公式戦からプレーオフまで獅子奮迅の働きを見せたものの、日本シリーズでは精彩を欠いていた。だが、二度あったことは、三度はなかった。第7戦で仮に山口が1点でも失っていれば、9回裏の「最少得点差で無死満塁」という、あまりにも劇的な舞台はなかったことになる。やられたら、やり返す-。20歳の山口は強烈な反骨心で役割を全うし、プロ野球屈指の大舞台を整えたのだった。(敬称略)

 

■タフィー・ローズとバット投げの応酬

その後の山口は、波乱の野球人生を送った。脊椎分離症など故障に悩まされ、85年限りで南海へトレード。交換相手の新井宏昌が通算2038安打を記録したのとは対照的に、88年オフ自由契約となった。89年には阪神で、90年からは古巣近鉄で打撃投手を務めた。96年に来日したタフィー・ローズに投げたときには、打てないイライラからバットを投げつけられたこともあったという。「ストライクゾーンに投げとるわ。打てないお前が悪いんじゃ」とバットを投げ返した。反骨心は健在だった。

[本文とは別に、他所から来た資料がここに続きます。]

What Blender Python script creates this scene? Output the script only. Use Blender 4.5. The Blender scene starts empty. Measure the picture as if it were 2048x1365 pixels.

05年からは新生楽天のスタッフに。13年にチームは初優勝。日本シリーズでは巨人を倒し、球界の頂点に立った。20歳のときには味わうことのできなかった歓喜を、スタンドで見届けた。「これが日本一か。自分で投げていたら、どれだけうれしかったやろう」。ありったけの力を振り絞ったあの18球から、34年の月日が流れていた。

 

◆江夏の21球 79年の日本シリーズ第7戦、1点を追う近鉄は9回裏を迎えた。広島のリリーフエース江夏豊から、先頭の羽田耕一が中前打で出塁。次打者アーノルドのとき、代走の藤瀬史朗が二塁へ走り、送球がそれる間に三塁へ進んだ。アーノルドが四球で歩き、続く平野光泰のときに代走吹石徳一が二盗。平野敬遠で無死満塁と、近鉄に絶好のサヨナラ機が訪れる。山口の代打佐々木恭介は三振で1死。続く石渡茂の2球目に、近鉄はスクイズを敢行した。これを察知した広島バッテリーが外角へ大きく外し、藤瀬は三本間で憤死。石渡は空振り三振に倒れ、広島の日本一が決まった。

◆山口哲治(やまぐち・てつじ)1959年(昭34)4月17日生まれ、奈良県出身。智弁学園では2年春、3年春夏と甲子園に出場し、最高成績は3年春の準決勝進出。77年ドラフト2位で近鉄入団。88年引退。通算136試合、16勝13敗12セーブ、防御率3・75。現役時代は186センチ、85キロ。右投げ右打ち。88年阪神、90~96年近鉄で打撃投手。97~98、04年近鉄2軍コーチ。楽天が発足した05年から、球団職員としてスコアラーなどを担当。今年から福井工大福井にコーチとして赴任した。